Temblando y llenos de miedo los tres “invitados” inmediatamente se presentaron en el portón del “Palacio Negro” en la ciudad de México, donde nadie pudo esconder su sorpresa. Fueron apartaos y el mismo tribunal les pidió no hablar con persona alguna del asunto, porque que se trataba de un delito de suma gravedad y no una simple mala broma, ya que ponía en duda la autoridad de su institución. Mediante meticulosas investigaciones en todo el virreinato, comparación de detalles característicos de la letra usada y la consulta de un sinfín de personas que enseñaban leer y escribir, finalmente un ya muy viejo jesuita de Pátzcuaro reconoció la grafía, guiando a los alguaciles del Tribunal con el sobremencionado mozo que había sido su discípulo y había sido cambiado su residencia a Toluca. Frente a tanto poder, éste confesó de inmediato relatando su experiencia con el hombre misterioso.

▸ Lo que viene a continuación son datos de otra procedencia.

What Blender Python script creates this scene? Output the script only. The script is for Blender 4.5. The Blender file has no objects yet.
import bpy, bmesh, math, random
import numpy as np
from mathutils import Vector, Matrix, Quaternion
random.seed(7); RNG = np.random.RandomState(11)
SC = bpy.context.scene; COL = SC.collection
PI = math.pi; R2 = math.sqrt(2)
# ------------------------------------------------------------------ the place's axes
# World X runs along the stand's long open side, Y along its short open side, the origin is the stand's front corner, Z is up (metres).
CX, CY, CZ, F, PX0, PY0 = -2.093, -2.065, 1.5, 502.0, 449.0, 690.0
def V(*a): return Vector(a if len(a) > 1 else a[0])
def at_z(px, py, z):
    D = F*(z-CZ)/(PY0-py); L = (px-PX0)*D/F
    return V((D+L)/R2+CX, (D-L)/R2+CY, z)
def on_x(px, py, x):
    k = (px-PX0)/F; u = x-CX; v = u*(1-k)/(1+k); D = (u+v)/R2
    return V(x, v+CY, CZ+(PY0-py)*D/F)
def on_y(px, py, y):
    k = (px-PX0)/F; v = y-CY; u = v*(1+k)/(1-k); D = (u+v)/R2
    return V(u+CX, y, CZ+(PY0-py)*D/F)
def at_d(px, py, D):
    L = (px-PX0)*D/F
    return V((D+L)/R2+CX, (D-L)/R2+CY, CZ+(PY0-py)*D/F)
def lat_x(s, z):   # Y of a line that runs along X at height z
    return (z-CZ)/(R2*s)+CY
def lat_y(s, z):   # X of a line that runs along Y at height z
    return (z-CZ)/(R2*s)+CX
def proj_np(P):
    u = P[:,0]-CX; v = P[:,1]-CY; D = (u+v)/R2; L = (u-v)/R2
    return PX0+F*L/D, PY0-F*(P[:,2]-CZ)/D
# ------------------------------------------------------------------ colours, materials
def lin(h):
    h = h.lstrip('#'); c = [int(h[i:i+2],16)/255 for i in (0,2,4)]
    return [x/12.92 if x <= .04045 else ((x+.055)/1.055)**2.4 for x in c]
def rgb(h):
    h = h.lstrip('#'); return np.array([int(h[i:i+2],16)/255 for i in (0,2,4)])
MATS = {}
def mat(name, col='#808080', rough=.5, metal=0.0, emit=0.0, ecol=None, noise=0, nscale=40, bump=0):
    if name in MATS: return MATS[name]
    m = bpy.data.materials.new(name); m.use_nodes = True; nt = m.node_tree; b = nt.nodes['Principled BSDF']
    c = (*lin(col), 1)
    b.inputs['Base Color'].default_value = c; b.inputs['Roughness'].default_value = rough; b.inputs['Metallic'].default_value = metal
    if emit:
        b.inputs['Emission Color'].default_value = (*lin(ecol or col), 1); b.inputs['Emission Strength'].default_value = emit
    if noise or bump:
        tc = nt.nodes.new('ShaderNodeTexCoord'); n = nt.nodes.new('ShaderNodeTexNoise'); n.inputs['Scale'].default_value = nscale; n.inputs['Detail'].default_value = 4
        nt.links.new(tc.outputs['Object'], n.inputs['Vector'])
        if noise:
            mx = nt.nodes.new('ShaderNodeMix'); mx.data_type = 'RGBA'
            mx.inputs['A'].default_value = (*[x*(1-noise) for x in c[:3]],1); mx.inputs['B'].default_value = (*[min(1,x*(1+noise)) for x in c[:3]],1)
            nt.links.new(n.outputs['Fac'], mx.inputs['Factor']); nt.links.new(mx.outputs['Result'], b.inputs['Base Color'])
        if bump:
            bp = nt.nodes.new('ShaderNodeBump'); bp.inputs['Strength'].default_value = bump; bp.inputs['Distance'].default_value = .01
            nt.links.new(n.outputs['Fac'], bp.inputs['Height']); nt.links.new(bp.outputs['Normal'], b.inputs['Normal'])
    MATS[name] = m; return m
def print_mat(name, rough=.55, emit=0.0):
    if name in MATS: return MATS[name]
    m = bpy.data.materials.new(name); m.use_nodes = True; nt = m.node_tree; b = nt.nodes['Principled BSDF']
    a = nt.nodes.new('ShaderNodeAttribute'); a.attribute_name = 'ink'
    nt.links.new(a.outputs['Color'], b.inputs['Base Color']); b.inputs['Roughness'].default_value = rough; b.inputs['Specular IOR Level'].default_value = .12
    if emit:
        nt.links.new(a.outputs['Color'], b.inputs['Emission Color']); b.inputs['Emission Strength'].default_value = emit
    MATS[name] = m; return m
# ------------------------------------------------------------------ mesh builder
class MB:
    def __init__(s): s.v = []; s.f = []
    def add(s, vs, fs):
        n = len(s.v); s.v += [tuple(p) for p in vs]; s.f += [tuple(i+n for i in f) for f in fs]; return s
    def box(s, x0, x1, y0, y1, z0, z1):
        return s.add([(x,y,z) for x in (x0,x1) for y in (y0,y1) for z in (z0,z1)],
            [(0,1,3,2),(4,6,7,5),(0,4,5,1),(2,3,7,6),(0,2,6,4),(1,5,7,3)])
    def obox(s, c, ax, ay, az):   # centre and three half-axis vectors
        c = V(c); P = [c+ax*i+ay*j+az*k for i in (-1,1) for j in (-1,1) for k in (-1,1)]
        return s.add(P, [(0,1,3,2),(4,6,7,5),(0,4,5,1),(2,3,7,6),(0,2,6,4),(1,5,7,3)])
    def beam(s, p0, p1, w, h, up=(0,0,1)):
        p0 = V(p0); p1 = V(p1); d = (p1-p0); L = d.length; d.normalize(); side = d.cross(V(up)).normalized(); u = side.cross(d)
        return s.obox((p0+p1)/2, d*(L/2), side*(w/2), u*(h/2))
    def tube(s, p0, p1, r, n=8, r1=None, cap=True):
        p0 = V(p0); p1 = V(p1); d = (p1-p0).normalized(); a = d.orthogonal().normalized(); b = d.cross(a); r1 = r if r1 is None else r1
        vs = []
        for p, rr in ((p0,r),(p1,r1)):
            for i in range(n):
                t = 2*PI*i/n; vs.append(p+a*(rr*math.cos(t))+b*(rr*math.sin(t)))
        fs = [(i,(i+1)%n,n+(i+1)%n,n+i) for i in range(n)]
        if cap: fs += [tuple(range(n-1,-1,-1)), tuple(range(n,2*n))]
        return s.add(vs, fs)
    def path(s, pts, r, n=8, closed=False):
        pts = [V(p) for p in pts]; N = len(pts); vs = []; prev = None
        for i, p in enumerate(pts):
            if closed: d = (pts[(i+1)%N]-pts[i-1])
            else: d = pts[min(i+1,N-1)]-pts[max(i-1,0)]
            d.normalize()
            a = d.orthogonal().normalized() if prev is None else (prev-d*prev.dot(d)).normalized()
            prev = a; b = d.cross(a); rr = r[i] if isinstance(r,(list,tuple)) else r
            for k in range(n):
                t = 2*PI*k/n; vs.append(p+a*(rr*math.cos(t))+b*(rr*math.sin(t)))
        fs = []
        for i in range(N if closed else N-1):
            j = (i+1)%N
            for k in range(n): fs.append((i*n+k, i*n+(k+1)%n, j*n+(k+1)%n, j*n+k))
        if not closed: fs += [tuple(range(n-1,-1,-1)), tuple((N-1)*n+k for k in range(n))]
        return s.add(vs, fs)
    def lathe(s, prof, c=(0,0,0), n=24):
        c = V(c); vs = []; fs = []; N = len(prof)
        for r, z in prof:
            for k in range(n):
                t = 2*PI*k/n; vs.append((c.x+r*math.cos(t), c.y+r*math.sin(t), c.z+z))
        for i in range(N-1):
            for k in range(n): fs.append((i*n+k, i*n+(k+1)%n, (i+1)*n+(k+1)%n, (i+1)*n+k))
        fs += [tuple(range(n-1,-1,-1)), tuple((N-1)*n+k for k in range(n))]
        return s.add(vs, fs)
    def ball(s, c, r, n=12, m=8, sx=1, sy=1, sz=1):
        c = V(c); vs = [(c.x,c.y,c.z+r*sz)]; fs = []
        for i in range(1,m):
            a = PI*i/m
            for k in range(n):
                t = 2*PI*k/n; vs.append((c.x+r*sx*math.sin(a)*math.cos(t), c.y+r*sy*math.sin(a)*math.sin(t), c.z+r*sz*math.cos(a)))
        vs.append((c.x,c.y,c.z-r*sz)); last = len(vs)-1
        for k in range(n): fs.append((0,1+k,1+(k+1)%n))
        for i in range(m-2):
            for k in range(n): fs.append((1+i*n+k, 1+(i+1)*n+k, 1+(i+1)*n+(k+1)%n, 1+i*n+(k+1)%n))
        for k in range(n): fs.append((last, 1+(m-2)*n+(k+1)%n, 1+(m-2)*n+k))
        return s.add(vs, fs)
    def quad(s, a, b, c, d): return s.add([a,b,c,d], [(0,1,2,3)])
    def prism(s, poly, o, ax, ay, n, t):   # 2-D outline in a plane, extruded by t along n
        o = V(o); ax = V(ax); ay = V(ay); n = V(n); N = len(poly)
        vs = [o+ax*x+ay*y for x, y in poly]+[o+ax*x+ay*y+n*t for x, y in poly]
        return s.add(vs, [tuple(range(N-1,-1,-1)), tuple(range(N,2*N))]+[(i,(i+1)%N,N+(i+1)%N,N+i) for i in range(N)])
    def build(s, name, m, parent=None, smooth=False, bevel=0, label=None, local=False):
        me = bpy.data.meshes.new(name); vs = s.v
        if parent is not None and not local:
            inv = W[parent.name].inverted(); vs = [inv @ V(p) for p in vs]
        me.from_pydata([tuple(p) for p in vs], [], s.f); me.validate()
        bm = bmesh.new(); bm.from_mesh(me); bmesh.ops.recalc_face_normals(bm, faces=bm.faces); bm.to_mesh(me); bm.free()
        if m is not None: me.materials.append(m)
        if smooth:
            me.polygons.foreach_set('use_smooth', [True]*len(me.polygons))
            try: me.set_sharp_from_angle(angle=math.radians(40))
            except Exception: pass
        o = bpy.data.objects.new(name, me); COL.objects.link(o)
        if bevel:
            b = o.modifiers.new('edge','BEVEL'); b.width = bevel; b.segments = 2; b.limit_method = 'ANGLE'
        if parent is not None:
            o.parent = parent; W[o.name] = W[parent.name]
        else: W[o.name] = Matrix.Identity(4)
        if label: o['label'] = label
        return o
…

Los empleados del Santo Oficio siguieron su descripción y los indicios, y al cabo de algunas unas semanas en Guadalajara tomaron preso a Adrada, a quien llevaron en calidad de reo a las cárceles secretas de la Inquisición en la capital. Ahí le fue abierto proceso donde tuve que enfrentarse a las pruebas. Como era costumbre le ofrecieron clemencia en caso de confesar. Sin embargo, Adrada era hombre de carácter y ni siquiera sufriendo tres duras y largas sesiones de tortura aceptó culpa alguna. A los jueces, consultores y fiscal que formaban el tribunal colegiado, no les quedó de otra que votar la sentencia, como lo era la costumbre. Hubo empate porque incluso Moya de Contreras se declaró por su inocencia, pero faltaba el voto del fiscal, para el desempate. A nadie puede sorprender su voto: “culpable”. No obstante, las dudas no se desvanecieron, y de esta manera el castigo fue excepcionalmente leve: “destierro del arzobispado de México y de los obispados de Michoacán y Nueva Galicia, y guardar el secreto acerca de su caso”. La pista de Adrada se pierde con una solicitud del 26 de mayo de 1576, cuando mediante un escrito redactado en Malinalco (pueblo ubicado en el sur del actual Estado de México) pidió a los inquisidores dejarlo descansar por unas pocas semanas, antes de retomar su camino al destierro, para curarse una de sus muñecas que había sufrido daños durante el suplicio en la cámara de tortura.
A pesar de que el Renacimiento era una época en extremo violenta tanto en Europa como en América, no todo se manejaba sin ley, como se ve en este caso. Igualmente se refleja la larga distancia entre México y la corte en España que no en todos los casos era impedimento para que el rey Felipe II y sus consejeros se enteraran cuáles eran los desarrollos en estas nuevas tierras, para impedir que los grandes antagonistas en América usaran la potestad real para fines poco convenientes para el imperio.